Seseorang meninggalkan tugas dan tanggungjawabnya baik dalam pekerjaan
maupun rumah tangga hanya untuk menantikan atau menyongsong kedatangan
Tuhan di angkasa yang akan mengangkatnya dalam kemuliaan.
Sementara itu kelompok yang ketiga adalah orang-orang yang tidak serius
mempersiapkan dan menyambut hari penghakiman itu. Kelompok ini
digambarkan dengan lima gadis bodoh, yang tidak mempersiapkan minyak
bagi pelitanya saat menantikan kedatangan mempelai (Matius 5:1-13).
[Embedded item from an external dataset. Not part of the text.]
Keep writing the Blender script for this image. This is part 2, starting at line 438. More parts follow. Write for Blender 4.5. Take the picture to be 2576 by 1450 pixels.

Perumpamaan ini menegaskan bahwa setiap orang harus senantiasa
berjaga-jaga mengantisipasi hari Tuhan itu. Sebab tak seorang pun tahu
bilamana peristiwa itu terjadi. Kenyataannya banyak orang masuk dalam
kelompok ini. Tidak terlalu peduli dengan “hari esok”, yang penting
sekarang. Mumpung sekarang bisa dan ada kesempatan lakukanlah sesukamu,
urusan hari esok gimana nanti! Prinsip hidup orang-orang seperti ini
adalah kumaha engke (gimana nanti), bukan engkena kumaha (nantinya gimana).
Sikap yang terakhir adalah apa yang diperlihatkan oleh lima gadis yang
disebut bijaksana. Mereka mempersiapkan minyak sebagai bekal agar
pelitanya terus menyala. Mereka mempersiapkan segala sesuatu dengan
teliti, serta berjaga-jaga dalam keadaan apa pun. Berjaga seperti apa?
Jelaslah kalau membaca Amos, orang yang menantikan kedatangan Tuhan
dengan benar adalah orang yang mampu melakukan ritual keagamaan dengan
menjadikannya bukan sekedar bentuk kesalehan pribadi yang mengundang
decak kagum orang yang melihatnya, melainkan yang mampu menghadirkan
kemasylahatan bagi banyak orang. “Tetapi biarlah keadilan bergulung-gulung seperti air dan kebenaran seperti sungai yang selalu mengalir.” (Amos 5:24). Jadi jangan tunggu besok. Berjaga-jagalah sekarang karena waktu tidak bisa kompromi dan tidak bisa diulang!